Start of DATA EXTRACT

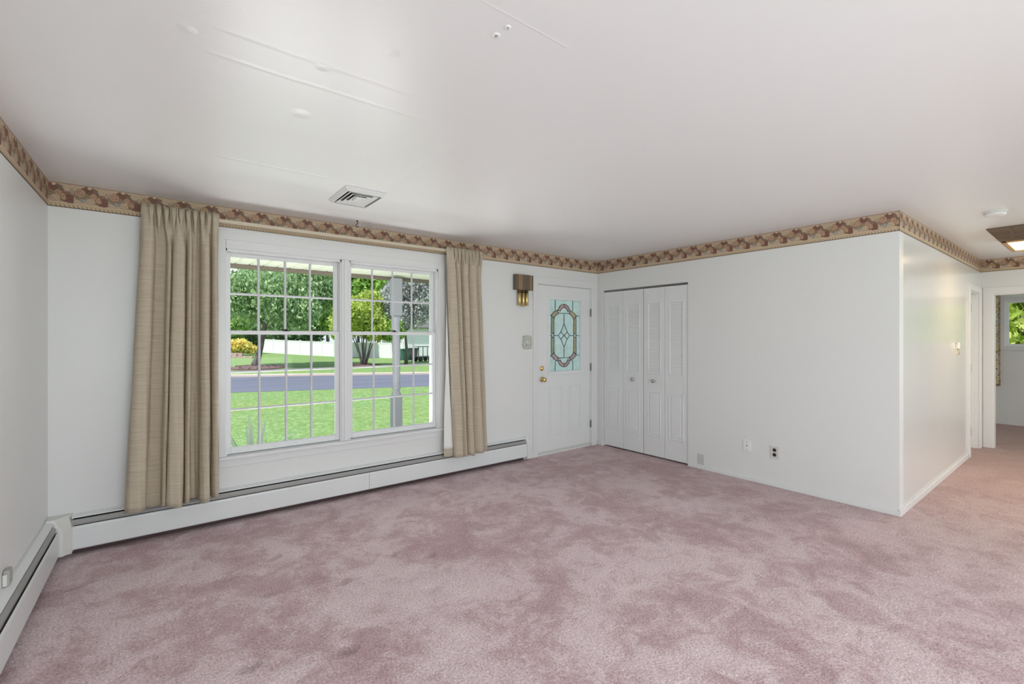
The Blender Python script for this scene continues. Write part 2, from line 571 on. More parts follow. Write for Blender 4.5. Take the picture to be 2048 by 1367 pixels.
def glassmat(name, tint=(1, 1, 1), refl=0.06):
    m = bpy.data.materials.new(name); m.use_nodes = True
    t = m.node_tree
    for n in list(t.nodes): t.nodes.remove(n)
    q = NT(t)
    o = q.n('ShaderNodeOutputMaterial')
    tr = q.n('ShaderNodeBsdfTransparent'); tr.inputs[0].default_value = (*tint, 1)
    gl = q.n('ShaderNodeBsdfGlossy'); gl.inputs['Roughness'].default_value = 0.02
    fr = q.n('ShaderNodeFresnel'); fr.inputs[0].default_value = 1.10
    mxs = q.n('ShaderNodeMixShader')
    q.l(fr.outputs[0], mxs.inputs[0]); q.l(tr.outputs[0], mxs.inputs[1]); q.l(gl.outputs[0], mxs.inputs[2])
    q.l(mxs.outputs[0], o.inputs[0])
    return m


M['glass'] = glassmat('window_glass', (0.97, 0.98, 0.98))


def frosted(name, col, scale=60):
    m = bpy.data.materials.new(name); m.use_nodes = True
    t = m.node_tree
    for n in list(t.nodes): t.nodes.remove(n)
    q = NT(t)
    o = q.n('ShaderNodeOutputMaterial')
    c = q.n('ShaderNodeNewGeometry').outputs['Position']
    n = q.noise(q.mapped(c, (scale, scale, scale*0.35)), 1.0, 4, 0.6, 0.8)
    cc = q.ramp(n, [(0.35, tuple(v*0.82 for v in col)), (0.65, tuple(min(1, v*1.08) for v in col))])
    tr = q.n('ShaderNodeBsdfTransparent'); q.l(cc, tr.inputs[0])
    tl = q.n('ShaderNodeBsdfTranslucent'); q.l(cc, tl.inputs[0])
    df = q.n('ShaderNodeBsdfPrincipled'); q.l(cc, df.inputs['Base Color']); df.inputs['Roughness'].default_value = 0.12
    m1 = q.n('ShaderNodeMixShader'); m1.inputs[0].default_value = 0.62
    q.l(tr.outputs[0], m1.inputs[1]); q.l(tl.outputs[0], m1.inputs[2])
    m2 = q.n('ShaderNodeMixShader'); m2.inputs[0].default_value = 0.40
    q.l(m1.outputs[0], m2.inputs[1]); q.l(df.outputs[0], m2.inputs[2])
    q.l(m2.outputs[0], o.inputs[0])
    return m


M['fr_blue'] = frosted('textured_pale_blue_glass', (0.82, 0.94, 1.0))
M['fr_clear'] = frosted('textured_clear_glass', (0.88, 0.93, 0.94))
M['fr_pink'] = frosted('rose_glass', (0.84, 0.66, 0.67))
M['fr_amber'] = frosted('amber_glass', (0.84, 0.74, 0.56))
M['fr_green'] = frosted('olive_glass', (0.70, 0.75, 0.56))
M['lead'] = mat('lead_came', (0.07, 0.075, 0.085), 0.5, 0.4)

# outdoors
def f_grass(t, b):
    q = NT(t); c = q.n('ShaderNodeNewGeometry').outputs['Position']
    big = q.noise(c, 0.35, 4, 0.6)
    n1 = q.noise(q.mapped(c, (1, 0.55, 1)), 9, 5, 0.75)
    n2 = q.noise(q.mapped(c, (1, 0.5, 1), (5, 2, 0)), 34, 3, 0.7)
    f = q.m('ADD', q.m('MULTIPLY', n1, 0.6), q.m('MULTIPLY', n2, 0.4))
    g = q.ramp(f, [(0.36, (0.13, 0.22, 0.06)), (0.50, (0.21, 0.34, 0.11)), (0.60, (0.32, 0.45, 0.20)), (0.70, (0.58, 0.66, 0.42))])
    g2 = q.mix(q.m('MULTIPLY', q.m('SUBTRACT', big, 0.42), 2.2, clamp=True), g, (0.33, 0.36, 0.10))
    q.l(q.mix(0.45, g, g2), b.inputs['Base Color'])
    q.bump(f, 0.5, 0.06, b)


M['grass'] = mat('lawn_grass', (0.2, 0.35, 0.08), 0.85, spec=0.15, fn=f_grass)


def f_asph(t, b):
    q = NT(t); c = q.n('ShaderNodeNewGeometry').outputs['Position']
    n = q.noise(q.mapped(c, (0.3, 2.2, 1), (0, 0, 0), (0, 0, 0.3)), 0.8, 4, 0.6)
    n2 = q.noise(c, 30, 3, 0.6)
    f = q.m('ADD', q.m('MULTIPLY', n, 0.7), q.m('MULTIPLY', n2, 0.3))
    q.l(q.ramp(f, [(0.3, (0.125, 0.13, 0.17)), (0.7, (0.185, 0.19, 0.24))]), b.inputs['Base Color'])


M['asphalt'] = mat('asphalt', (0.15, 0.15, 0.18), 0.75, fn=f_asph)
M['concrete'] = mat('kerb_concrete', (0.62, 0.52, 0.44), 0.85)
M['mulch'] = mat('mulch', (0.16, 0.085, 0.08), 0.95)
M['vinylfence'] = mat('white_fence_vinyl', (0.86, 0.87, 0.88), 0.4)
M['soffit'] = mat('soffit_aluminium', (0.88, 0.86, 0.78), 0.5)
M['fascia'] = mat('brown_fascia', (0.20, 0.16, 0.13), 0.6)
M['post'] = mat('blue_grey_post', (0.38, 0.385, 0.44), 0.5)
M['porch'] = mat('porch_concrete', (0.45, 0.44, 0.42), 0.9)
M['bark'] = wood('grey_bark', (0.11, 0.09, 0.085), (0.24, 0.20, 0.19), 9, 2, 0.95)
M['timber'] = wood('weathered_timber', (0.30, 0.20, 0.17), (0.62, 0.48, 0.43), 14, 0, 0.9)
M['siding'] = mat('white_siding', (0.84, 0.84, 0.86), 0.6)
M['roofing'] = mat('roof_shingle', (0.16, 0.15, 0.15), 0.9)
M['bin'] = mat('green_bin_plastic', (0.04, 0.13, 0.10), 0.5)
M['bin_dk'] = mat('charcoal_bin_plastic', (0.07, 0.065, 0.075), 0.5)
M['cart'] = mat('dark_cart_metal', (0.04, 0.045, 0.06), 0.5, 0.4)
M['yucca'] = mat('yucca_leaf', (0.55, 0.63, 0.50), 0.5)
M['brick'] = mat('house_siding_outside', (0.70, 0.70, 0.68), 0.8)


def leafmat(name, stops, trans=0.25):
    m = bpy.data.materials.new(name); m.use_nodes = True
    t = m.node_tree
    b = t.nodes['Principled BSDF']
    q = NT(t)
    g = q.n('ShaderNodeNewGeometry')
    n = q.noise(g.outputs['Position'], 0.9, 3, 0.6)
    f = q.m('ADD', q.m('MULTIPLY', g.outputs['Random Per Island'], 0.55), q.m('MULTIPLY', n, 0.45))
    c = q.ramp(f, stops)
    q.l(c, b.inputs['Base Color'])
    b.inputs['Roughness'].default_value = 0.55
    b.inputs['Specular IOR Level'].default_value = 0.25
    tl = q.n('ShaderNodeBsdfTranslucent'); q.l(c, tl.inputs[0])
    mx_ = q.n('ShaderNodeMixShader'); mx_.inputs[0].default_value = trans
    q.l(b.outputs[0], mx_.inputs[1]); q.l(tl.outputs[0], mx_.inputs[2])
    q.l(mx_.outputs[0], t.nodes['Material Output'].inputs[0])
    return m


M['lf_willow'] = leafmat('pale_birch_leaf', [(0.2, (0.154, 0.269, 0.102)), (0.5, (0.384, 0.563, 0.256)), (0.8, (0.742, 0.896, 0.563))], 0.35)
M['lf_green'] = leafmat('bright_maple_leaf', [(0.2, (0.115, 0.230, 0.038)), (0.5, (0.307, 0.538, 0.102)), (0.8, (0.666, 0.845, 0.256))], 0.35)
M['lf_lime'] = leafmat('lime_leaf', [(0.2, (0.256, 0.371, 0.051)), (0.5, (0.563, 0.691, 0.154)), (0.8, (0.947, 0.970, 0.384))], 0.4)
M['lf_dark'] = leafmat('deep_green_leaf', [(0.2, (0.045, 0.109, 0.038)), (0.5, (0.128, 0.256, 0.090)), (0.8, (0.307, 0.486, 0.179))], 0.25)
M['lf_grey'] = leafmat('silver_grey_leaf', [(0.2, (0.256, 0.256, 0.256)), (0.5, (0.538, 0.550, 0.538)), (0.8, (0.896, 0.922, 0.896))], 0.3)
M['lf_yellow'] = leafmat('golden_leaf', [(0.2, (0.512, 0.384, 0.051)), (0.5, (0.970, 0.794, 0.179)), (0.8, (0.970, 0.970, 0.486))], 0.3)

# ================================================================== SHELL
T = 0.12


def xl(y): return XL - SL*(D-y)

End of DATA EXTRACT

→ **WHAT IS ASKED**
Every line from the start of the listing above through the line with "M['glass'] = glassmat('window_glass', (0.97, 0.98, 0.98))" should be repeated exactly; skip the pictures and add nothing else.

→ **EXERCISE ANSWER**
The Blender Python script for this scene continues. Write part 2, from line 571 on. More parts follow. Write for Blender 4.5. Take the picture to be 2048 by 1367 pixels.
def glassmat(name, tint=(1, 1, 1), refl=0.06):
    m = bpy.data.materials.new(name); m.use_nodes = True
    t = m.node_tree
    for n in list(t.nodes): t.nodes.remove(n)
    q = NT(t)
    o = q.n('ShaderNodeOutputMaterial')
    tr = q.n('ShaderNodeBsdfTransparent'); tr.inputs[0].default_value = (*tint, 1)
    gl = q.n('ShaderNodeBsdfGlossy'); gl.inputs['Roughness'].default_value = 0.02
    fr = q.n('ShaderNodeFresnel'); fr.inputs[0].default_value = 1.10
    mxs = q.n('ShaderNodeMixShader')
    q.l(fr.outputs[0], mxs.inputs[0]); q.l(tr.outputs[0], mxs.inputs[1]); q.l(gl.outputs[0], mxs.inputs[2])
    q.l(mxs.outputs[0], o.inputs[0])
    return m


M['glass'] = glassmat('window_glass', (0.97, 0.98, 0.98))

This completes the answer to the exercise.